Je n’aurais pas pris conscience de ce changement s’il ne m’avait pas été donné d’être en contact avec les âmes… J’ai immédiatement compris qu’il avait plu à Dieu de se servir de moi comme de son instrument pour répandre ses biens. Combien sont nombreuses les âmes que j’ai remplies de sa consolation ! Que de peines et d’afflictions j’ai écartées ! Que d’allégresse j’ai pu donner à certains pour qu’ils s’avancent plus courageusement sur le rude chemin de la vie ! Ce sont deux hommes qui, bien que persuadés d’être appelés par Dieu, s’étaient pourtant séparés de lui et qui revinrent à lui ; et encore quelqu’un qui pensait sérieusement à s’en aller du séminaire et qui y est encore maintenant et y persévère dans une recherche ardente de la volonté de Dieu. N’est-il pas évident que tout ce que j’ai fait, c’est par la grâce du sacerdoce que je l’ai fait, conduit par l’Esprit-Saint, lui qui n’a rien d’humain et dont je n’ai commencé à sentir l’action qu’à partir de mon ordination sacerdotale ? …

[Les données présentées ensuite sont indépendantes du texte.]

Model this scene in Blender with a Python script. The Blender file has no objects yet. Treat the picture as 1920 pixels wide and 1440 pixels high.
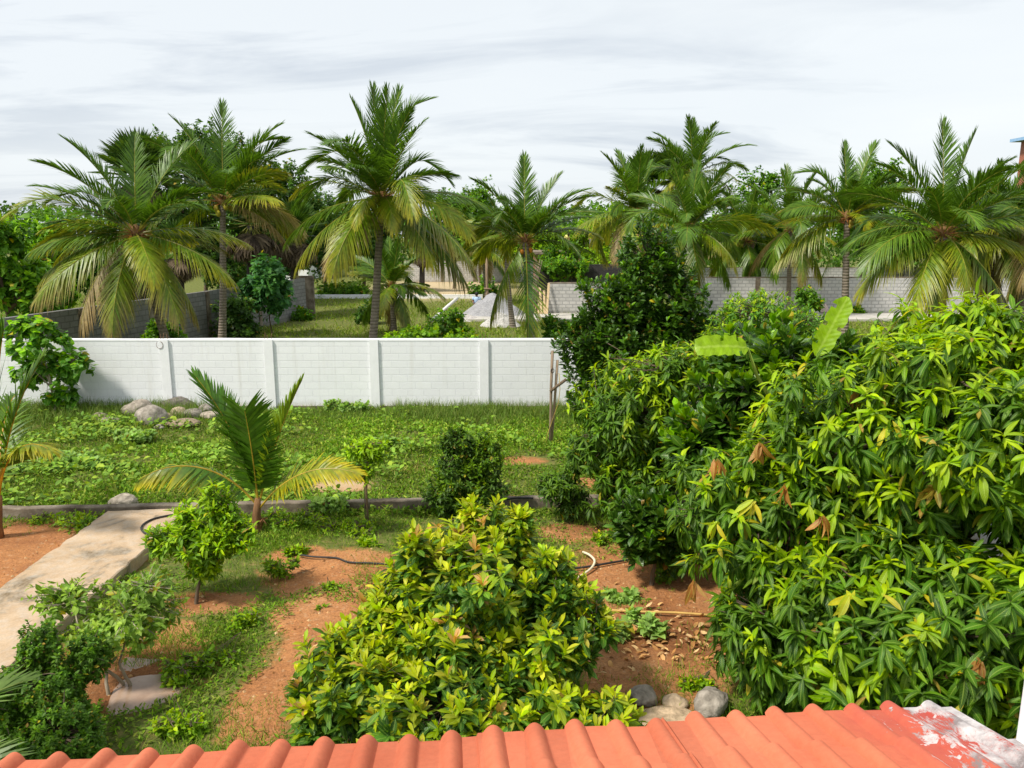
import bpy, math, random
import numpy as np
from mathutils import Vector, Matrix, noise as mnoise

S = bpy.context.scene
COL = S.collection
R = math.radians
rng = np.random.default_rng(11)
random.seed(11)

# ------------------------------------------------------------------ camera, world, sun, exposure
CAM = np.array([0.0, 0.0, 4.8]); PITCH = R(11.0); FPX = 1440.0
cd = bpy.data.cameras.new('camera'); cam = bpy.data.objects.new('camera', cd); COL.objects.link(cam)
cam.location = CAM; cam.rotation_euler = (R(90) - PITCH, 0, 0)
cd.sensor_width = 36; cd.lens = 36 * FPX / 1920; cd.clip_start = 0.05; cd.clip_end = 3000
S.camera = cam
SUN_EL, SUN_AZ = R(54), math.atan2(-0.80, -0.52)      # azimuth measured from +Y towards +X
w = bpy.data.worlds.new('World'); S.world = w; w.use_nodes = True
nt = w.node_tree; N = nt.nodes; Lk = nt.links
for n in list(N): N.remove(n)
out = N.new('ShaderNodeOutputWorld'); bg = N.new('ShaderNodeBackground'); bg.inputs['Strength'].default_value = 0.1
sky = N.new('ShaderNodeTexSky'); sky.sky_type = 'NISHITA'; sky.sun_disc = False
sky.sun_elevation = SUN_EL; sky.sun_rotation = SUN_AZ; sky.dust_density = 2.5
tc = N.new('ShaderNodeTexCoord'); sp = N.new('ShaderNodeSeparateXYZ'); Lk.new(tc.outputs['Generated'], sp.inputs[0])
def wm(op, a, b):
    m = N.new('ShaderNodeMath'); m.operation = op
    for i, v in enumerate((a, b)):
        if v is None: continue
        if isinstance(v, (int, float)): m.inputs[i].default_value = v
        else: Lk.new(v, m.inputs[i])
    return m.outputs[0]
zz = wm('ADD', wm('MAXIMUM', sp.outputs[2], 0.0), 0.16)
cx = wm('DIVIDE', sp.outputs[0], zz); cy = wm('DIVIDE', sp.outputs[1], zz)
cb = N.new('ShaderNodeCombineXYZ'); Lk.new(cx, cb.inputs[0]); Lk.new(cy, cb.inputs[1])
def wnoise(scale, loc, sc, det, rough, dist):
    mp = N.new('ShaderNodeMapping'); mp.inputs['Location'].default_value = loc; mp.inputs['Scale'].default_value = sc
    mp.inputs['Rotation'].default_value = (0, 0, R(-14))
    Lk.new(cb.outputs[0], mp.inputs[0])
    t = N.new('ShaderNodeTexNoise'); t.inputs['Scale'].default_value = scale; t.inputs['Detail'].default_value = det
    t.inputs['Roughness'].default_value = rough; t.inputs['Distortion'].default_value = dist
    Lk.new(mp.outputs[0], t.inputs['Vector']); return t.outputs['Fac']
def wramp(fac, stops):
    r = N.new('ShaderNodeValToRGB'); e = r.color_ramp.elements
    while len(e) < len(stops): e.new(0.5)
    for k, (p, c) in enumerate(stops): e[k].position = p; e[k].color = (*c, 1)
    Lk.new(fac, r.inputs[0]); return r.outputs[0]
def wmix(f, a, b):
    m = N.new('ShaderNodeMix'); m.data_type = 'RGBA'
    if isinstance(f, (int, float)): m.inputs[0].default_value = f
    else: Lk.new(f, m.inputs[0])
    for i, v in ((6, a), (7, b)):
        if isinstance(v, tuple): m.inputs[i].default_value = (*v, 1)
        else: Lk.new(v, m.inputs[i])
    return m.outputs[2]
n1 = wnoise(0.42, (3.1, 1.7, 0), (0.7, 0.95, 1), 6, 0.52, 0.5)
n2 = wnoise(0.85, (7.3, 4.2, 2), (0.6, 1.35, 1), 8, 0.60, 1.3)
broad = wramp(n1, [(0.34, (5.1, 5.5, 5.85)), (0.50, (5.95, 6.3, 6.5)), (0.64, (6.6, 6.85, 6.9))])
streak = wramp(n2, [(0.37, (4.0, 4.4, 4.95)), (0.53, (6.2, 6.5, 6.7))])
smask = wramp(n1, [(0.40, (0.85, 0.85, 0.85)), (0.62, (0.20, 0.20, 0.20))])
smr = N.new('ShaderNodeSeparateColor'); Lk.new(smask, smr.inputs[0])
cl = wmix(smr.outputs[0], broad, streak)
fin = wmix(0.90, sky.outputs[0], cl)
Lk.new(fin, bg.inputs['Color']); Lk.new(bg.outputs[0], out.inputs[0])
sl = bpy.data.lights.new('sun', 'SUN'); sun = bpy.data.objects.new('sun', sl); COL.objects.link(sun)
sl.energy = 3.1; sl.angle = R(7.0); sl.color = (1.0, 0.94, 0.84)
sd = Vector((math.sin(SUN_AZ) * math.cos(SUN_EL), math.cos(SUN_AZ) * math.cos(SUN_EL), math.sin(SUN_EL)))
sun.rotation_euler = sd.to_track_quat('Z', 'Y').to_euler(); sun.location = (-20, -10, 30)
S.view_settings.view_transform = 'Standard'; S.view_settings.look = 'None'
S.view_settings.exposure = 0.62; S.view_settings.gamma = 1.0; S.view_settings.use_curve_mapping = False
S.render.engine = 'CYCLES'
cy_ = S.cycles
cy_.max_bounces = 8; cy_.diffuse_bounces = 5; cy_.glossy_bounces = 2; cy_.transmission_bounces = 4
cy_.caustics_reflective = False; cy_.caustics_refractive = False
cy_.use_denoising = True

# ------------------------------------------------------------------ pixel helpers (photograph pixels -> places)
FW = np.array([0, math.cos(PITCH), -math.sin(PITCH)]); UP = np.array([0, math.sin(PITCH), math.cos(PITCH)])
def ray(px, py): return FW + np.array([1, 0, 0]) * (px - 960) / FPX + UP * (720 - py) / FPX
def G(px, py, z=0.0):
    d = ray(px, py); return CAM + d * ((z - CAM[2]) / d[2])
def D(px, py, y):
    d = ray(px, py); return CAM + d * (y / d[1])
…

Il est absolument évident que la persécution arrive et qu’il semble à beaucoup qu’on doit s’opposer à la violence par la violence ; les premiers à périr seront ceux qui se seront fait le plus remarquer dans la vie religieuse ; et je suis assez regardé comme étant l’un d’entre eux. Puis-je être de ceux qui sont parmi les premiers à exceller en cela … ou, pour être plus modeste, parmi les derniers, pourvu que je sois de leur nombre ! …

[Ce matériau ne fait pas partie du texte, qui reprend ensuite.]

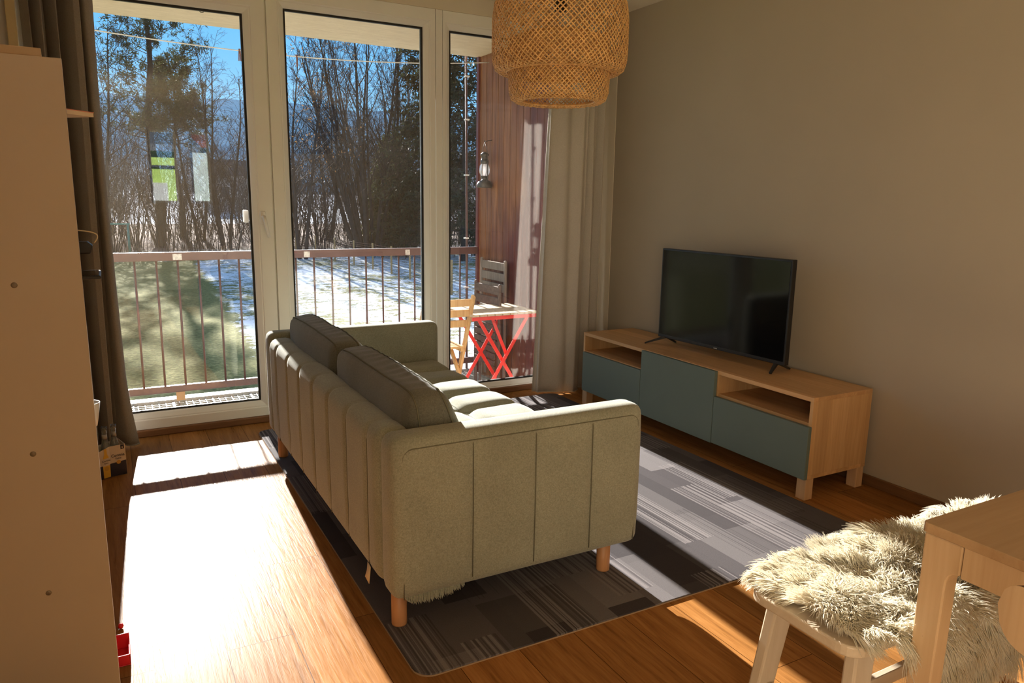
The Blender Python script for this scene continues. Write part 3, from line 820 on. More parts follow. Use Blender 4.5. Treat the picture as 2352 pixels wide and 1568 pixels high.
def disc(p, q, u, z, r_, o, m, name):
    d = (Vector(q) - Vector(p)); L = d.length; mb = MB(); vs = [on_panel(p, q, u + r_ * math.cos(2*PI*k/24) / L, z + r_ * math.sin(2*PI*k/24), o) for k in range(24)]
    mb.add(vs, [tuple(range(24))]); return mb.build(name, m, car)
disc(A, B_, .52, .068, .0095, .0022, M['gold'], 'crest')
# printed bottle on the long side
pb = MB(); prof = [(-.016, .004), (.016, .004), (.017, .085), (.013, .105), (.006, .122), (.006, .148), (-.006, .148), (-.006, .122), (-.013, .105), (-.017, .085)]
Lc = (A - C_).length; uo = 1 - .020 / Lc
pb.add([on_panel(C_, A, uo + a / Lc, b * .97, .0020) for a, b in prof], [tuple(range(len(prof)))]); pb.build('printed_bottle', M['lager'], car)
pl = MB(); pl.add([on_panel(C_, A, uo + a / Lc, b, .0026) for a, b in ((-.0168, .062), (.0168, .062), (.0168, .098), (-.0168, .098))], [(0, 1, 2, 3)]); pl.build('printed_label', M['cream_card'], car)
disc(C_, A, uo, .048, .011, .0028, M['gold'], 'crest')
sq = MB(); sq.add([on_panel(A, B_, a, z, .002) for a, z in ((.70, .128), (.93, .129), (.93, .149), (.70, .149))], [(0, 1, 2, 3)]); sq.build('corner_label', M['navy'], car)
def text(body, size, p, q, u, z, o, m, name, parent):
    cu = bpy.data.curves.new(name, 'FONT'); cu.body = body; cu.size = size; cu.align_x = 'CENTER'; cu.extrude = .00015; cu.offset = size * .015
    ob = bpy.data.objects.new(name, cu)
    d = (Vector(q) - Vector(p)).normalized()
    dg = bpy.context.evaluated_depsgraph_get()
    col.objects.link(ob); dg.update(); me = bpy.data.meshes.new_from_object(ob.evaluated_get(dg)); bpy.data.objects.remove(ob)
    n2 = Vector((d.y, -d.x, 0))
    mt = Matrix(((d.x, 0, n2.x, 0), (d.y, 0, n2.y, 0), (0, 1, 0, 0), (0, 0, 0, 1)))
    mt.translation = Vector(on_panel(p, q, u, z, o)) - wloc(parent)
    me.transform(mt); me.materials.clear()
    return link(name, me, m, parent)
text('Corona', .0185, A, B_, .50, .096, .0022, M['navy'], 'brand_lettering', car)
text('Extra', .0115, A, B_, .52, .083, .0022, M['navy'], 'brand_lettering', car)
text('6', .013, A, B_, .815, .133, .0026, M['cream_card'], 'pack_numeral', car)
text('Corona', .0125, C_, A, uo, .083, .0030, M['navy'], 'brand_lettering', car)
text('Extra', .009, C_, A, uo, .072, .0030, M['navy'], 'brand_lettering', car)
bp = [(0, 0), (.027, 0), (.0295, .004), (.0295, .115), (.026, .135), (.0165, .165), (.0135, .19), (.0130, .222), (.0150, .226), (.0150, .240), (.0125, .240), (.0110, .22), (.0112, .19), (.014, .165), (.023, .136), (.0268, .115), (.0268, .006), (0, .005)]
for x, y, lab, m, g, s1 in ((-3.140, 1.742, 'empty clear glass bottle at the right end of the beer carrier', 'bottle', 'bottles in the beer carrier', .985),
                       (-3.178, 1.705, 'empty clear glass bottle in the beer carrier next to the bookcase edge', 'bottle', 'bottles in the beer carrier', 1.0),
                       (-3.232, 1.70, 'green glass bottle in the beer carrier, mostly hidden by the bookcase', 'green_bottle', 'bottles in the beer carrier', 1.03)):
    t_ = thing('bottle', lab, 'bottle', (x, y, .0028), group=g)
    MB().lathe([(a * .82, b * s1) for a, b in bp], (0, 0, 0), 24).build('glass_body', M[m], t_, local=True)
    if m == 'bottle':
        MB().lathe([(.0111 * .95, .178), (.0126 * .95, .178), (.0117 * .95, .205), (.0111 * .95, .205)], (0, 0, 0), 20).build('neck_label', plain('silver_label', (.35, .33, .30), .35, .5, .4), t_, local=True)

# ------------------------------------------------------------------ dining table, chair, bench with sheepskin
TX0, TX1, TY1, TY0, TZ = -1.757, -.36, -1.322, -2.10, .72
tb = thing('dining_table', 'light ash dining table in the right foreground', 'table', ((TX0 + TX1) / 2, (TY0 + TY1) / 2, 0))
MB().prism(rounded(TX0, TX1, TY0, TY1, .012, 4), lambda a, b, h: (a, b, h), TZ - .020, TZ).build('tabletop', M['ash'], tb, bevel=.002)
def leg_prof(s_):
    return [(0, 0), (0, .699), (-.074, .699), (-.074, .640), (-.062, .637), (-.055, .630), (-.051, .618), (-.050, .600), (-.043, 0)]
for ex_, sx_ in ((TX0 + .004, 1), (TX1 - .004, -1)):
    for ey, sy_ in ((TY1 - .006, 1), (TY0 + .006, -1)):
        MB().prism(leg_prof(1), lambda a, b, h: (ex_ + sx_ * h, ey + sy_ * a, b), 0, .040).build('leg', M['ash_z'], tb, bevel=.003)
for x in (TX0 + .004, TX1 - .026): MB().box((x, TY0 + .083, .637), (x + .022, TY1 - .082, .6995)).build('apron', M['ash_z'], tb, bevel=.001)
for y in (TY1 - .030, TY0 + .008): MB().box((TX0 + .046, y, .640), (TX1 - .046, y + .022, .6995)).build('apron', M['ash'], tb, bevel=.001)
t_ = thing('red_lid', 'small red lid on the far edge of the dining table', 'lid', (-1.345, -1.345, TZ))
MB().lathe([(0, .0005), (.024, .0005), (.025, .010), (.022, .013), (0, .013)], (-1.335, -1.349, TZ), 24).build('lid_body', M['redred'], t_)

ch = thing('dining_chair', 'light wood dining chair with rounded plywood backrest at the right picture edge', 'chair', (-1.80, -1.756, 0))
cs = rounded(-.20, .20, -.19, .19, .06)
MB().prism(cs, lambda a, b, h: (a, b, h), .428, .444).build('seat', M['ash'], ch, local=True, bevel=.003)
def back_pt(s1, z, o):
    rad = .42; a = s1 / rad
    x = -.215 + rad * (1 - math.cos(a)); y = rad * math.sin(a)
    return (x + o * math.cos(a), y - o * math.sin(a), z)
bo = []
for cx, a0 in ((.135, -90), (-.135, 90)):
    for i in range(13):
        a = R(a0 + 180 * i / 12); bo.append((cx + .052 * math.cos(a), .742 + .049 * math.sin(a)))
dense = []
for i in range(len(bo)):
    a, b = bo[i], bo[(i + 1) % len(bo)]; m = max(1, int(abs(a[0] - b[0]) / .02))
    for k in range(m): dense.append((a[0] + (b[0] - a[0]) * k / m, a[1] + (b[1] - a[1]) * k / m))
# curved plywood: faces as strips between lower and upper outline
xs = np.linspace(-.178, .178, 41)
def zr(x):
    e = abs(x) - .126; hgt = .049 if e <= 0 else .049 * math.sqrt(max(0, 1 - (e / .052) ** 2))
    return .742 - hgt, .742 + hgt
bb = MB(); L0 = [back_pt(x, zr(x)[0], -.006) for x in xs]; U0 = [back_pt(x, zr(x)[1], -.006) for x in xs]; L1 = [back_pt(x, zr(x)[0], .006) for x in xs]; U1 = [back_pt(x, zr(x)[1], .006) for x in xs]
bb.grid([L0, U0], flip=True); bb.grid([L1, U1]); bk_ = bb.build('backrest', M['ash_z'], ch, local=True)
be = MB(); be.grid([U0, U1], flip=True); be.grid([L0, L1]); be.build('plywood_edge', M['ply_edge'], bk_, local=True)
for sy_ in (-1, 1):
    MB().tube([(-.215, sy_ * .135, 0), (-.185, sy_ * .118, .43), (-.188, sy_ * .100, .74)], [.013, .017, .011], 12).build('leg', M['ash_z'], ch, local=True)
    MB().tube([(.185, sy_ * .175, 0), (.165, sy_ * .15, .43)], [.012, .017], 12).build('leg', M['ash_z'], ch, local=True)
    MB().lathe([(0, .002), (.005, .0015), (.006, 0)], (0, 0, 0), 12).build('screw', M['black_plastic'], ch, local=True)
    o = col.objects[-1]; o.rotation_euler = (0, -PI / 2, 0); o.location = (-.214, sy_ * .06, .74)

bn = thing('dining_bench', 'pale wooden bench under the sheepskin next to the dining table', 'bench', (-1.4, -1.14, 0))
BX0, BX1, BY0, BY1 = -1.865, -.93, -1.288, -1.0
MB().prism(rounded(BX0, BX1, BY0, BY1, .045), lambda a, b, h: (a, b, h), .424, .45).build('seat', M['ash_pale'], bn, bevel=.005, seg=3)
for sx_, tx in ((-1, BX0 + .085), (1, BX1 - .085)):
    for ty, by in ((BY1 - .038, BY1 - .02), (BY0 + .045, BY0 + .01)):
        MB().bar((tx, ty, .424), (tx + sx_ * .072, by, 0), .064, .03, up=(0, 1, 0), w2=.05, h2=.028).build('leg', M['ash_pale_z'], bn, bevel=.005)
MB().bar((BX0 + .06, -1.145, .195), (BX1 - .06, -1.145, .195), .018, .034).build('stretcher', M['ash_pale'], bn, bevel=.003)
for x in (BX0 + .05, BX1 - .05): MB().bar((x, BY0 + .02, .195), (x, BY1 - .02, .195), .018, .034).build('cross_rail', M['ash_pale'], bn, bevel=.003)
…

L’obéissance vaut mieux que les victimes … et c’est avant tout pour cette raison que j’ai décidé de rester là où je me trouve. Qu’il me soit pourtant permis d’ajouter quelques mots, sans que cela paraisse en aucune manière être une plainte et une critique. La situation actuelle abonde en dangers de toutes sortes, et je me souviens bien que le Seigneur nous demande de nous aider nous-mêmes si nous voulons qu’il nous vienne en aide. Mais pourtant on ressent ici une cruelle absence de secours spirituels ; nous apprenons chaque jour que des hommes meurent sans sacrements et qu’il ne se trouve pas de prêtres pour répondre à ce besoin, alors que la plupart de ceux-ci, par obéissance ou par peur, se tiennent cachés. Autant que cela dépend de moi, je pourrais certes affronter ces dangers, non pas n’importe comment, mais avec prudence et précaution, en sorte que je ne semble pas agir à la légère. Celui qui est mon supérieur a peur et, chaque fois qu’on discute de l’une ou l’autre chose, craint toujours le pire. Quant à moi, j’estime qu’il y a un juste milieu entre la témérité et la peur, entre une extrême prudence et une trop grande audace. C’est ce que je lui ai exposé ; mais il dit qu’il lui faut veiller sur ma vie. Qu’est donc ma vie ? Qu’est donc ma vie ? Ne la gagnerais-je pas magnifiquement si je la donnais pour mes frères ? Il ne faut certes pas la sacrifier stupidement ; mais quand nous souviendrons-nous que nous sommes des fils d’Ignace, si nous nous retirons dès le premier danger ? Je ne pense pas cela pour tous, car très nombreux sont ceux dont dépend l’avenir et qu’il faut donc garder prudemment ; mais qui, demain, aura besoin de moi et me regrettera ? Les dangers auxquels nous sommes affrontés, s’ils n’ont pas encore vraiment accru le nombre des catholiques, ont du moins produit des martyrs … Le triomphe ne sera pas longtemps différé ! … Il me semble dès maintenant voir se lever la splendeur de ceux qui se relèvent, splendeur d’autant plus brillante que plus ténébreuse est la persécution qui se déchaîne. De partout nous vient la nouvelle d’agressions, de vengeances, d’outrages ; un très grand nombre ont déjà été tués et chaque jour grandit le nombre des martyrs. Oh ! Puisse-t-il m’être donné de partager leur sort !
(Sources : Antonio Dragon, s.j., Vida intima de Padre Pro ,
ed. Obra Nacional de la Buena Prensa, A.C., México, D.F. 1952, 3 ème éd.,
pp. 177-178 ; 112 ; 113 ; 130 ; 139-140 ; 136).